Hommage de l’Auteur absent de Paris, Emmanuelle Allibert
Hommage de l’Auteur absent de Paris, janvier 2015, 216 pages, 18 €
Ecrivain(s): Emmanuelle Allibert Edition: Léo Scheer
Cinquante nuances de frais
Emmanuelle Allibert l’écrit elle-même avec une simplicité confondante (page je ne sais plus combien je n’ai pas noté je suis mal organisé) : elle est une attachée de presse hors pair. Mais pas seulement ! Car elle a écrit un livre fort amusant. Très distrayant, sur un milieu où elle marigote depuis longtemps.
Hommage de l’auteur absent de Paris raconte cet éprouvant cocktail de course de fond et de 110 mètres haies, qu’elle connaît fort bien, auquel se livre tout écrivain. Car la route est longue et la pente est raide comme disait un ancien Premier ministre. Parfois pour écrire. Souvent pour trouver un éditeur. Toujours pour vendre un livre perdu au milieu de milliers d’autres (nettement moins bons cela va de soi).
Bref, l’écrivain mène une vie harassante et se donne un mal de chien pour un résultat qui comble rarement ses espérances.
L’Auteur (car elle écrit l’Auteur avec un grand A comme Allibert) est confronté à toutes sortes de situations plus vraisemblables les unes que les autres. Les citer toutes serait fastidieux il y en a une cinquantaine ( il participe à un salon, il est amoureux, il plagie…).
L’Auteur devient même coach littéraire en sabordant des manuscrits déjà mauvais et il conseille « des livres idiots à un public non moins stupide qui ne différencie par Alexandre de Mireille Dumas ». Pauvres lecteurs que nous sommes.
L’Auteur est adapté au cinéma et son chef d’œuvre « Mes après-midi de solitude » devient la daube « J’suis un raté mais je me soigne ». Il est consterné mais le producteur le rassure : « Comme disait Kubrick, j’ai toujours fait d’excellents films avec de très mauvais livres ». Ô monde cruel.
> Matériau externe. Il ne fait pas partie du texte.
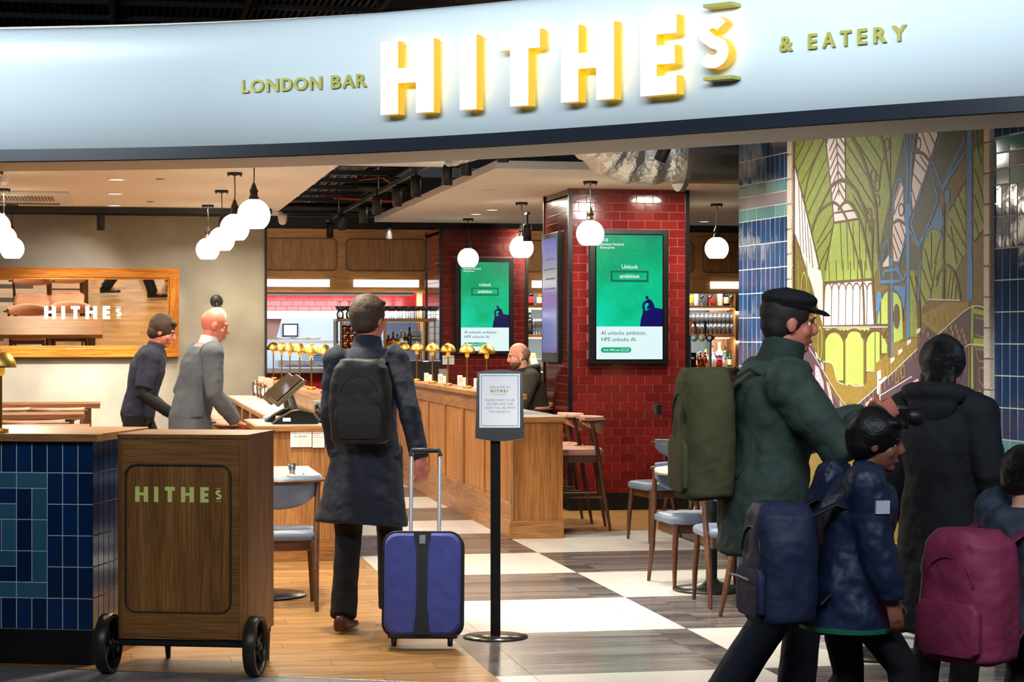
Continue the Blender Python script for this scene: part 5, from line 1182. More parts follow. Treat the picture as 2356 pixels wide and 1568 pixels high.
# ================================================================ printed mural in its cream tile frame (flat print on the right wall)
MZ0 = .46
WUd = (WN.cross(Z)*-1).normalized()
mo = WA+WU*UM0
mur = thing('wall_mural', 'tall printed mural of an iron and glass market hall in a cream tile frame', 'mural', mo+Z*MZ0+WN*.002)
def MP(px, py):                        # photo position -> flat coordinates on the wall
    q = on_wall(px, py)-mo; return (q.dot(WU), q.z-MZ0)
_lay = [0]
flip = WUd.dot(WU) < 0
def lay(): _lay[0] += 1; return .004+_lay[0]*.00015
def mflat(polys, m, name):
    mb = MB(); d0 = lay()
    for pi, p in enumerate(polys):
        d = d0+(pi % 12)*.00001
        P = [mo-mur.location+Z*MZ0+WU*a+Z*b+WN*d for a, b in p]
        ar = sum(p[i][0]*p[(i+1) % len(p)][1]-p[(i+1) % len(p)][0]*p[i][1] for i in range(len(p)))
        if ar < 0: P = P[::-1]
        mb.add(P, [tuple(range(len(P)))])
    return mb.build(name, m, mur, kind='stuff')
def S1(pts): return [MP(1810+x*.22323, 270+y*.22323) for x, y in pts]      # crops used while measuring
def S2(pts): return [MP(1810+x*.22323, 600+y*.22323) for x, y in pts]
def wd_curve(pts):
    """only gently bending runs are rounded, sharp corners stay"""
    for i in range(1, len(pts)-1):
        a, b = np.array(pts[i])-np.array(pts[i-1]), np.array(pts[i+1])-np.array(pts[i])
        if np.dot(a, b) < .45*np.linalg.norm(a)*np.linalg.norm(b): return False
    return True
def stroke(pts, w_, close=False):
    """ribbon of width w_ metres along flat points"""
    out = []
    if len(pts) in (3, 4, 5, 6, 7, 8, 9) and wd_curve(pts):
        q = []
        for i in range(len(pts)-1):
            p0, p1, p2, p3 = (np.array(pts[max(min(j, len(pts)-1), 0)]) for j in (i-1, i, i+1, i+2))
            for t in (0, .2, .4, .6, .8): q.append(tuple(.5*((2*p1)+(p2-p0)*t+(2*p0-5*p1+4*p2-p3)*t*t+(3*p1-p0-3*p2+p3)*t**3)))
        pts = q+[tuple(pts[-1])]
    w_ *= .8
    for i in range(len(pts)-1):
        a, b = Vector((*pts[i], 0)), Vector((*pts[i+1], 0)); t = b-a
        if t.length < 1e-6: continue
        t.normalize(); n = Vector((-t.y, t.x, 0))*w_/2; a2, b2 = a-t*w_*.25, b+t*w_*.25
        out.append([(a2-n)[:2], (b2-n)[:2], (b2+n)[:2], (a2+n)[:2]])
    return out
def arch(cx, cy, rx, ry, a0=0, a1=180, n=14): return [(cx+rx*math.cos(math.radians(a0+(a1-a0)*i/n)), cy-ry*math.sin(math.radians(a0+(a1-a0)*i/n))) for i in range(n+1)]
pr = lambda n, c, k=.12: mat('print_'+n, c, .6, noise=k, nscale=40)
G1 = pr('olive_green', (132, 148, 54), .2); G2 = pr('lime', (178, 202, 96), .1); G3 = pr('deep_olive', (120, 98, 34), .2); PK = pr('blush', (236, 222, 218), .04); BR = pr('brown_line', (98, 76, 44), .1); BL_ = pr('blue_line', (76, 134, 190), .1); SG = pr('slate_green', (82, 86, 66), .25); PU = pr('plum', (86, 62, 74), .2); GO = pr('ochre', (150, 124, 46), .2); HP = pr('hot_pink', (232, 170, 178), .1)
x0, x1, zt = 0, UM1-UM0, 2.80-MZ0
bg = MB(); bg.bb(0, 1, 0, .004, 0, 1)
MBb = MB(); P = [mo-mur.location+Z*MZ0+WU*a+Z*b for a, b in ((x0, 0), (x1, 0), (x1, zt), (x0, zt))]
if P[1] is not None: MBb.add([p+WN*.004 for p in P]+[p for p in P], [(0, 1, 2, 3), (0, 4, 5, 1), (2, 6, 7, 3), (1, 5, 6, 2), (3, 7, 4, 0)])
MBb.build('backing', G3, mur)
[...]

La description apocalyptique de l’Auteur passant à la télévision est un grand moment. De solitude pour l’Auteur. De rigolade pour le lecteur (avec un petit l). Si Ruquier vous invite, Emmanuelle, prévenez-moi je viendrai avec un remontant pour ranimer la femme comme Hollande sur le tombeau de l’Auteur inconnu.
L’Auteur est pauvre : son dernier livre s’en vendu à moins 664 exemplaires (pour le calcul se reporter à la page 129, là j’ai relevé le numéro bandes de médisants) mais peu importe car « le génie se s’associe qu’à l’indigence ». L’Auteur est pauvre mais propriétaire de son appartement et il part en décembre à Gstaad, en février à l’Ile Maurice et en avril à Mikonos. Et l’été où bon lui semble car l’Auteur ne s’abaisse pas à exercer un emploi salarié – quelle horreur ! – il a donc du temps libre.
Ça lui permet de se regarder à la télévision entre un écrivain médiocre qui vend des dizaines de milliers d’exemplaires avec ses quinze mots de vocabulaires et une demi tapineuse qui raconte toujours son histoire de viol et d’inceste (des noms des noms !).
A la fin du livre l’attachée de presse franchit le pas et fait du saut en Auteur car elle a rencontré une éditrice qui lui a dit « j’aime beaucoup ce que vous faites » (classique) et « votre intelligence n’excède que votre beauté » (aucune éditrice ne m’a jamais sorti un truc pareil, j’ai pas dû frapper aux bonnes portes). Comme elle donne son nom je vais lui écrire fissa !
Ce livre n’a qu’un défaut : il peut décourager d’écrire. Car il faut être fou ou maso pour persévérer dans cette voie. Attachée, moi… On comprend mieux les rêves secrets d’Emmanuelle Allibert.
Il faut croire que travailler pour l’éditeur de 50 nuances de Grey laisse des traces.